In connection with the advance, CM delivered a Promissory Note to the Company (the “ CM Note”). The CM Note has a 24-month maturity, with the outstanding principal due and payable on December 31, 2027, unless repaid earlier. The CM Note does not bear interekenigst unless an event of default occurs, in which case interest accrues at a rate of 5% per annum, or the maximum rate permitted by applicable law, if lower. The CM Note may be prepaid at any time without premium or penalty.

 

The proceeds of the Note were funded on December 26, 2025. The CM Note constitutes a binding and enforceable obligation of CM.

 

The CM Note is a stand-alone financial obligation and is not contingent upon the completion of any acquisition, merger, or other strategic transaction.

 

Changes to Board of Directors and Officers

 

On December 29, 2025, Noam Kenig resigned as Chief Executive Officer and as a member of the Board of Directors (the "Board") of the Company, effective immediately for personal reasons. Mr. Kenig's resignation was not the result of any disagreement with the Company on any matter relating to the Company's operations, policies or practices.

 

On December 29, 2025, the Board appointed Douglas Davis, the Company's current Executive Chairman, to serve as Interim Chief Executive Officer, effective immediately. Mr. Davis will continue to serve as Executive Chairman while performing the duties of Interim Chief Executive Officer. There are no new compensatory arrangements entered into with Mr. Davis in connection with this appointment, and no material changes to his existing compensatory arrangements.

 

On December 29, 2025, the Board appointed Eric Shuss, who currently serves as a director of the Company, as Independent Lead Director, effective immediately.

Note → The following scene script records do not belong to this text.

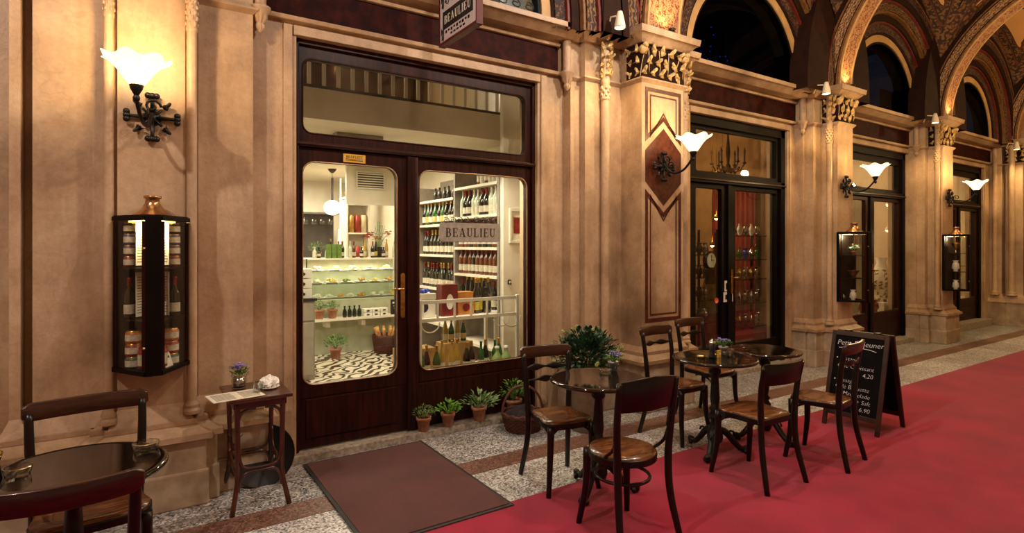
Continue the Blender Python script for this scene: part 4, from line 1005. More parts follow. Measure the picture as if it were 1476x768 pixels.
# ------------------------------------------------------------------ the other three shops
AMB = mat('shop_amber_wall', '8a6438', 'a88050', .7, scale=2); CRM = mat('shop_cream_wall', 'c0a888', 'd0bc9c', .7, scale=2); REDW = mat('shop_red_cloth', '6a1c10', '8c2c18', .7, scale=3)
def shell(x0, x1, yb, mt, floor_m=DWOOD, zc=3.25):
    wallbox('wall_back', x0, x1, yb, yb + .1, 0, zc + .2, mt); wallbox('wall_left', x0 - .1, x0, .3, yb, 0, zc + .2, mt); wallbox('wall_right', x1, x1 + .1, .3, yb, 0, zc + .2, mt)
    wallbox('floor', x0, x1, .3, yb, 0, .06, floor_m); wallbox('ceiling', x0, x1, .3, yb, zc, zc + .1, CEILW)
shell(4.5, 8.35, 4.2, AMB, zc=3.62); shell(8.5, 11.9, 3.6, CRM); shell(12.05, 15.2, 3.6, CRM)
# antique shop: chandelier
t = thing('chandelier', 'dark candle chandelier seen through the transom of the second shop', 'chandelier', (7.72, 1.25, 2.76))
MB().lathe([(.001, -.03), (.03, 0), (.045, .06), (.02, .12), (.035, .3), (.015, .5), (.012, .84), (.06, .86)], n=14).build('stem', BRONZE, t)
arm = MB(); cd = MB()
for k in range(6):
    a = k * PI / 3 + .2; c_, s_ = math.cos(a), math.sin(a)
    arm = MB().tube([(r * c_, r * s_, z) for r, z in ((.03, .05), (.10, -.03), (.18, .0), (.22, .07), (.24, .10))], .01, 6); arm.lathe([(.035, .0), (.02, -.02), (.001, -.03)], (.24 * c_, .24 * s_, .12), 10); 
    for q in range(3): arm.ball((.08 * (q + 1) * c_, .08 * (q + 1) * s_, -.01 + .05 * (q % 2)), .022, n=6)
    am = arm.build('arm', BRONZE, t); MB().cyl((.24 * c_, .24 * s_, .12), (.24 * c_, .24 * s_, .26), .013).lathe([(.014, .26), (.02, .29), (.001, .36)], (.24 * c_, .24 * s_, 0), 8).build('candle', mat('candle', '3a2a1c', '4a3828', .5), am)
MB().lathe([(.02, .868), (.28, .868), (.33, .872)], n=16, wave=lambda r, z, a: (r * (1 + .22 * math.cos(a * 8)), z)).build('ceiling_ornament', BRONZE, t)
SILV = mat('silver', 'a8a49a', 'd8d4c8', .2, 1, scale=20)
def vase(label, loc, prof, m1, s=1.0, group=None, name='vase', neck=None):
    t = thing(name, label, 'vase', loc, group=group); k = len(prof) - 3
    MB().lathe([(r * s, z * s) for r, z in prof[:k + 1]], n=18).build('vase_body', m1, t); MB().lathe([(r * s, z * s) for r, z in prof[k:]], n=18).build('vase_neck', neck or m1, t); return t
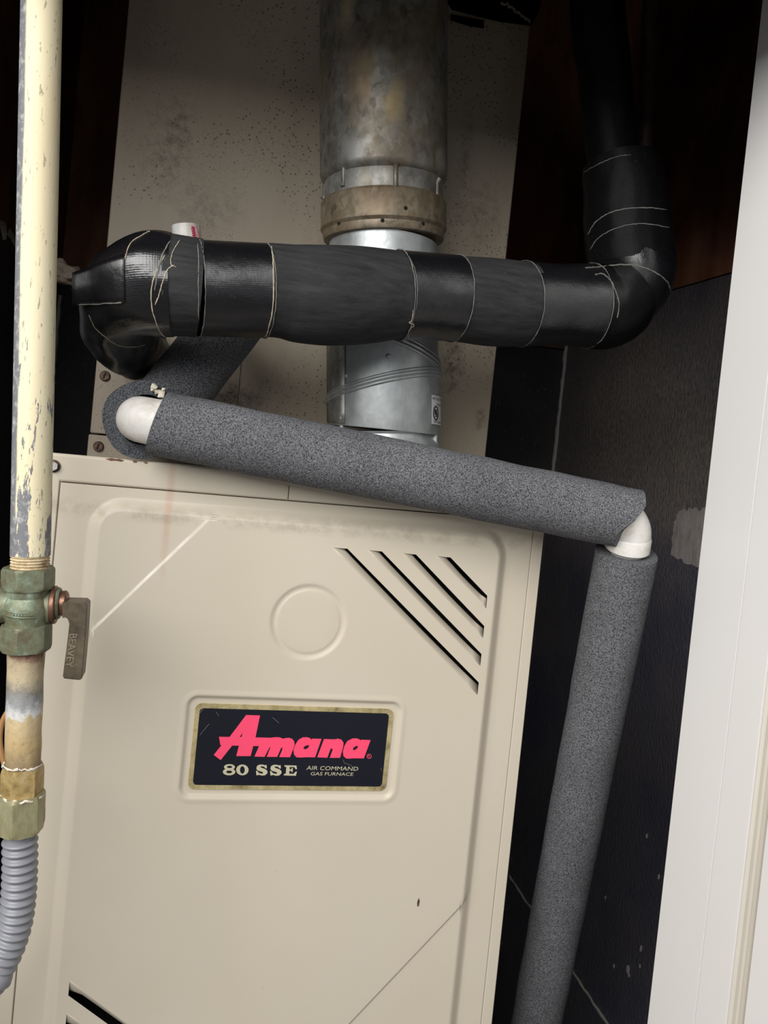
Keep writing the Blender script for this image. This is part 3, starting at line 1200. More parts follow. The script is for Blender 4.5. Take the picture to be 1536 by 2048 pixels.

There are no compensatory arrangements entered into with Mr. Shuss in connection with this appointment beyond the standard compensatory arrangements for non-employee directors previously disclosed by the Company.

 

Exercise of the Company warrants

 

The Company received $5,6987,365 Since September 30, 2025 to December 30, 2025 for 495,510 warrants that been exercised paying $11.50 per warrant. As such the Company issued 495,510 shares for said warrants exercise.